Майор созвонился со своим начальством. Начальство майора — с Ригой. Рига — с редактором "Латвийского моряка" Яковом Семеновичем Мотелем. (Мотель был хорошо известен в Риге. И пользовался полным доверием. Журналист неуемной энергии он, как о нем шутили, "на одной ноге обскакивал всех своих конкурентов по репортерскому цеху". Почему на одной ноге? В 18 лет, в Севастополе, при штурме Сапун-Горы он был тяжело ранен, потерял ногу. И с тех пор, будучи инвалидом войны, успевал на своей култышке действительно "обскакивать" многих журналистов, пока не сел в кресло редактора "Латвийского моряка"). Яков Семенович Мотель, отвечая на "кагебешенный" запрос, подтвердил, что направил корреспондента, меня то бишь, на Ужавский маяк. И побожился честным партийным словом, что ни он, ни я, ни мы оба не догадывались о том, что сей объект находится в пограничной зоне. Ему поверили. Мне всобачили штраф за нарушение паспортного режима. Пленку арестовали, а потом, конфисковав часть проявленных кадров, прислали в редакцию — печатайте снимки себе на здоровье, украшайте газетную полосу.
Так в "Латвийском моряке" появился репортаж об Ужавском маяке и смерти капитана Дувэ.
А потом — командировка в Одессу. Встреча с работниками Черноморского пароходства, со смотрителями Морского музея, с редактором "Моряка", газеты, ставшей легендарной после выхода в свет книги Константина Паустовского "Время больших ожиданий". Казалось бы, там, в городе, где прежде жило три поколения моих предков, где и я должен был родиться, если бы не война и не эвакуация на Урал, я легко отыщу следы капитана Дувэ. Но… Первый город-герой тоже не сохранил в памяти первую жертву войны.

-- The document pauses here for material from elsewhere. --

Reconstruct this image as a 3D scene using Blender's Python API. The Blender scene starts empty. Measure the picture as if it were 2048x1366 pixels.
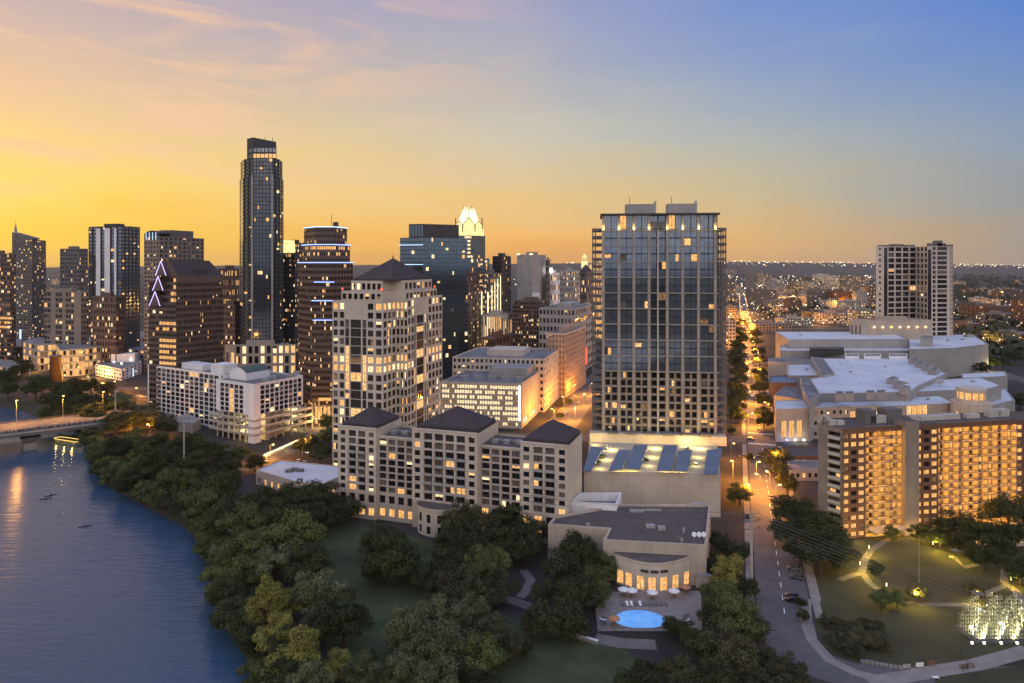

Однако в Одесском музее морского флота мне дали понять: это скорей всего потому, что Николай Дувэ — не коренной одессит, он родом из Ленинграда, там и надо искать его корни. А на Черное море он был командирован по службе точно так же, как впоследствии — в 1940-м — в Латвийское морское пароходство.
"Никто не забыт?"
На надгробии капитана Дувэ была выбита дата смерти — 22 июня 1941 года.
Но сохранилось ли ныне то надгробие?